Using the data below, return the stretch from the line that contains "Write a Blender" through the line that contains "SX, SY = -3.486, 4.426", both included, exactly as it stands and nothing beyond it.
──────── RAW RECORDS ────────
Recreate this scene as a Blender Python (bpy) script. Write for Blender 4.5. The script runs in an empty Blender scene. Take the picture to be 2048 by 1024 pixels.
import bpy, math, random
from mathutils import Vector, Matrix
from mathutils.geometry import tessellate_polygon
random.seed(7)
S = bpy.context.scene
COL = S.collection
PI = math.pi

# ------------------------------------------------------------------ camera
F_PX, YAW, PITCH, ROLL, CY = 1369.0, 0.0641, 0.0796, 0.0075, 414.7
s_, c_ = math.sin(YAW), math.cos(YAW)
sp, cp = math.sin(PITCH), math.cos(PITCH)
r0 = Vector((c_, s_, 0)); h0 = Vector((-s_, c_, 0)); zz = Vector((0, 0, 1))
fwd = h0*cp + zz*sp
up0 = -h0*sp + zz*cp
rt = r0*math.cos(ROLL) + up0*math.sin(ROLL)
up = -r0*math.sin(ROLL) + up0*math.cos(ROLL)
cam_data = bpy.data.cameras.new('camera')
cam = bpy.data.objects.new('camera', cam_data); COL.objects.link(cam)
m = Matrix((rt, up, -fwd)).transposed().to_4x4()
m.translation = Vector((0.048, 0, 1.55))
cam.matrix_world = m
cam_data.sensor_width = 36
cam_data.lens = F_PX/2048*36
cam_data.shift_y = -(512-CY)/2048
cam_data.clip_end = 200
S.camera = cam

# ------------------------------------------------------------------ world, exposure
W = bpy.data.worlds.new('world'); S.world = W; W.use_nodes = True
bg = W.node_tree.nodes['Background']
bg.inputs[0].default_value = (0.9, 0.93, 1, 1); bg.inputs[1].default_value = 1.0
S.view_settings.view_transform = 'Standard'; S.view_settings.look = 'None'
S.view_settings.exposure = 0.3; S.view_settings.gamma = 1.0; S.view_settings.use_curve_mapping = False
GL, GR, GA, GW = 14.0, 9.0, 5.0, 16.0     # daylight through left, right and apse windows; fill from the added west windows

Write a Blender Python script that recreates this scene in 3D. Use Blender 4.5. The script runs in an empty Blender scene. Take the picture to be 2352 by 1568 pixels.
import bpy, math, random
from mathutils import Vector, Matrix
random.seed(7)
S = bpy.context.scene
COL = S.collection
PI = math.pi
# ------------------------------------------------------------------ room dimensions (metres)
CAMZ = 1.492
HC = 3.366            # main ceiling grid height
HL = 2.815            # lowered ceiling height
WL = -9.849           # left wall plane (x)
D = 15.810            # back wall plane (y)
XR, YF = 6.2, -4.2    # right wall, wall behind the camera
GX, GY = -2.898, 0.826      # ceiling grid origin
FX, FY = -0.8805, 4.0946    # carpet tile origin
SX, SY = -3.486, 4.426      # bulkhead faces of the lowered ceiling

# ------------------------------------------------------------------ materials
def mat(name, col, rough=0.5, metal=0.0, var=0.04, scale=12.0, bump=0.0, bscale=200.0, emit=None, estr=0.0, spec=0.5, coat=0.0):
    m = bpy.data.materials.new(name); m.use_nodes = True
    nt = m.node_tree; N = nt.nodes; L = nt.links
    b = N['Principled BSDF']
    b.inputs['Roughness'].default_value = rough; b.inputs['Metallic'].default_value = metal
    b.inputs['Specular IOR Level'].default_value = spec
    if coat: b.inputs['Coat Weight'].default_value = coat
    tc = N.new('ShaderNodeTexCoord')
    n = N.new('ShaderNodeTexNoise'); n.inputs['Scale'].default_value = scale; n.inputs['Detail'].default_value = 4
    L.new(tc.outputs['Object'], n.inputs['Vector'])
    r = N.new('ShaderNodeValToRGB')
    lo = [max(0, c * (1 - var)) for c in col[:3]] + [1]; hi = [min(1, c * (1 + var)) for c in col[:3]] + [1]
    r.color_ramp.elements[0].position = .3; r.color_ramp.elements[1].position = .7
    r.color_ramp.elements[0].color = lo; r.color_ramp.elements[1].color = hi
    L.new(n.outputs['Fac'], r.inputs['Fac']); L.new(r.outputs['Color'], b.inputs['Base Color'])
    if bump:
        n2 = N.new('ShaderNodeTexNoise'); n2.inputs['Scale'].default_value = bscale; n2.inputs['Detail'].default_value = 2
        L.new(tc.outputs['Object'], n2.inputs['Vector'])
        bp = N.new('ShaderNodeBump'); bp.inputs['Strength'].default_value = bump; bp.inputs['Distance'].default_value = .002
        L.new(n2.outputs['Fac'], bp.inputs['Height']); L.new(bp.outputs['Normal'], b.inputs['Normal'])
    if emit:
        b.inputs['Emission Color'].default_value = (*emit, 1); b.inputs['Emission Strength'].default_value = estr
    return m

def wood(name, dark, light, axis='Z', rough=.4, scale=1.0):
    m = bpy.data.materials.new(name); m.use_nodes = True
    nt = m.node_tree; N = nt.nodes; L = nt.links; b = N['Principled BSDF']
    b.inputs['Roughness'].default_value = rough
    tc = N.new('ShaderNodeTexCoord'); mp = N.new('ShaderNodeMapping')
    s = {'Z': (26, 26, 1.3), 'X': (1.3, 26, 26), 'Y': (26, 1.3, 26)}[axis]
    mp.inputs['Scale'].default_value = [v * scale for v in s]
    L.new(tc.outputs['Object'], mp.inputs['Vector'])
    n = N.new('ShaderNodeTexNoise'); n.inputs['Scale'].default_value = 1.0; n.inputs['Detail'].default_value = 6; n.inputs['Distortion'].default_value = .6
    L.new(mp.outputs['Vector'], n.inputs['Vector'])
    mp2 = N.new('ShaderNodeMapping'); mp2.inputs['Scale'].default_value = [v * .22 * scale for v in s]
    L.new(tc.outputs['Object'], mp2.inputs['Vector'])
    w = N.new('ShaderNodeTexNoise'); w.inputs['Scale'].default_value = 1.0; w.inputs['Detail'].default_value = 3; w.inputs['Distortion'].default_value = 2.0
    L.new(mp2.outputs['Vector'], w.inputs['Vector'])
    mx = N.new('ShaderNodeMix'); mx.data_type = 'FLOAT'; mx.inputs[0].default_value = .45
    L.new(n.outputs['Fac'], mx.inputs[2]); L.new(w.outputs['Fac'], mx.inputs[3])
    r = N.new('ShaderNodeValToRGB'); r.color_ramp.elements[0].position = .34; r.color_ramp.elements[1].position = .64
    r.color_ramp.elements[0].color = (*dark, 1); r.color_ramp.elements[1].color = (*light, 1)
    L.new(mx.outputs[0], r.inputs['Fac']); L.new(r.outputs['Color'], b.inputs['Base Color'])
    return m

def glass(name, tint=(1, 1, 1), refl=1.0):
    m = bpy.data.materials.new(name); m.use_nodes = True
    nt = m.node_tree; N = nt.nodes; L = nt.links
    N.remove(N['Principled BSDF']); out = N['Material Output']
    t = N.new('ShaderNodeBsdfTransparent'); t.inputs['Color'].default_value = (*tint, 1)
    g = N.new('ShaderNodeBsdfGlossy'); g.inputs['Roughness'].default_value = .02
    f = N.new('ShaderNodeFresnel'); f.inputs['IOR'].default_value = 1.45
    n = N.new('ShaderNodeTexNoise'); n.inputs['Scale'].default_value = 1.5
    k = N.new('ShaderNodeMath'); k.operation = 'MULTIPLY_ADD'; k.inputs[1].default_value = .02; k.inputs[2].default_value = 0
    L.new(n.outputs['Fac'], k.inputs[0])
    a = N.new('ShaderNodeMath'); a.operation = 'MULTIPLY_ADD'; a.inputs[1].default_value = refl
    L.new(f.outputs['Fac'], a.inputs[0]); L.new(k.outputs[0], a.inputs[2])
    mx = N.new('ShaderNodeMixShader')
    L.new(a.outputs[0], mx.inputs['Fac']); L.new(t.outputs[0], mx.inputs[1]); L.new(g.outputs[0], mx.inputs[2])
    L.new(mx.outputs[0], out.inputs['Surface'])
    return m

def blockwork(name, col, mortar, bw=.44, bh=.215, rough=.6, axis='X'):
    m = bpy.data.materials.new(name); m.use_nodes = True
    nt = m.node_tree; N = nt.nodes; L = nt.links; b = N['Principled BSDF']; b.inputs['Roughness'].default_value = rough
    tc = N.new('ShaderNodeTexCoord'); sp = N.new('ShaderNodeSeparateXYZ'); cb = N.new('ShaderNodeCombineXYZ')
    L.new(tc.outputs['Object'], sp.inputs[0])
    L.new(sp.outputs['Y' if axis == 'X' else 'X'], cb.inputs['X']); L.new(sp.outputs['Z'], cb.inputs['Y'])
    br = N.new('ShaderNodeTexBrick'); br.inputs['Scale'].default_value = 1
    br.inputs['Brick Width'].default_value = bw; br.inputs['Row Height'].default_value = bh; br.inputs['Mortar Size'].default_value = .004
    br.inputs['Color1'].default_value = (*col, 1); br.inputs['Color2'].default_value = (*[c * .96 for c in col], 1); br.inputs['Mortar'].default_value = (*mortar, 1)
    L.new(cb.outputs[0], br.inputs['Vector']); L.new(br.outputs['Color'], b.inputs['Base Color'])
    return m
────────
→ **SOLUTION TO THIS PROBLEM**
Write a Blender Python script that recreates this scene in 3D. Use Blender 4.5. The script runs in an empty Blender scene. Take the picture to be 2352 by 1568 pixels.
import bpy, math, random
from mathutils import Vector, Matrix
random.seed(7)
S = bpy.context.scene
COL = S.collection
PI = math.pi
# ------------------------------------------------------------------ room dimensions (metres)
CAMZ = 1.492
HC = 3.366            # main ceiling grid height
HL = 2.815            # lowered ceiling height
WL = -9.849           # left wall plane (x)
D = 15.810            # back wall plane (y)
XR, YF = 6.2, -4.2    # right wall, wall behind the camera
GX, GY = -2.898, 0.826      # ceiling grid origin
FX, FY = -0.8805, 4.0946    # carpet tile origin
SX, SY = -3.486, 4.426      # bulkhead faces of the lowered ceiling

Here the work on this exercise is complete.